24 April 2013

I Made a New Best Friend (She Just Doesn't Know it Yet)

She's an artist, she's a writer, and she was featured on Forbes.com. Her name is Jessica Hagy and she is my new best friend.

Ideally, I would introduce our beautiful new friendship by recalling where we first discovered each other but alas, my memory ceases to recall yet another moment in my thrilling 18 years. Despite my failing memory (and possible early-onset Alzheimer's), the story continues with How to Be Interesting: An Instruction Manual. As a direct result of my dorkiness and book-worm-iness, I looked it up on Goodreads then immediately requested it from the beloved Queens Library. Several days later, I picked it up and upon cracking open the cover, I was immediately transmogrified into the most interesting person ever!

Just kidding I'm still pretty boring.

Despite my perpetual OMG-I'm-so-interesting-jk-i'm-really-incredibly-boring charades, I stand by my declaration of friendship with Jessica. Why? BECAUSE WE HAVE INCREDIBLY SIMILAR THOUGHTS. If I had Jessica's graph and diagram-making skills and if I had thought of this first, then I could have written my own version of How to be Interesting! But I didn't. I can live with that though. 
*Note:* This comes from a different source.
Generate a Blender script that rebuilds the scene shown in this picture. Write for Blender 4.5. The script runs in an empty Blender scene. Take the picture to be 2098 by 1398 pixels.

To close, here are the golden 10 steps to become more interesting:

1. Go exploring. 
Explore ideas, places, and opinions. The inside of the echo chamber is where all the boring people hang out.


2. Share what you discover.
And be generous when you do. Not everybody went exploring with you. Let them live vicariously through your adventures.



3.  Do something. Anything. 
Dance. Talk. Build. Network. Play. Help. Create. It doesn’t matter what you do, as long as you’re doing it. Sitting around and complaining is not an acceptable form of ‘something,’ in case you were wondering.




4. Embrace your innate weirdness.
No one is normal. Everyone has quirks and insights unique to themselves. Don’t hide these things—they are what make you interesting.



5. Have a cause.
If you don’t give a damn about anything, no one will give a damn about you.



6. Minimize the swagger.
Egos get in the way of ideas. If your arrogance is more obvious than your expertise, you are someone other people avoid.



7. Give it a shot.
Try it out. Play around with a new idea. Do something strange. If you never leave your comfort zone, you won’t grow.




8. Hop off the bandwagon.
If everyone else is doing it, you’re already late to the party.  Do your own thing, and others will hop onto the spiffy wagon you built yourself. Besides, it’s more fun to drive than it is to get pulled around.


9. Grow a pair.Bravery is needed to have contrary opinions and to take unexpected paths. If you’re not courageous, you’re going to be hanging around the water cooler, talking about the guy who actually is.


10. Ignore the scolds.
Boring is safe, and you will be told to behave yourself. The scolds could have, would have, should have. But they didn’t. And they resent you for your adventures.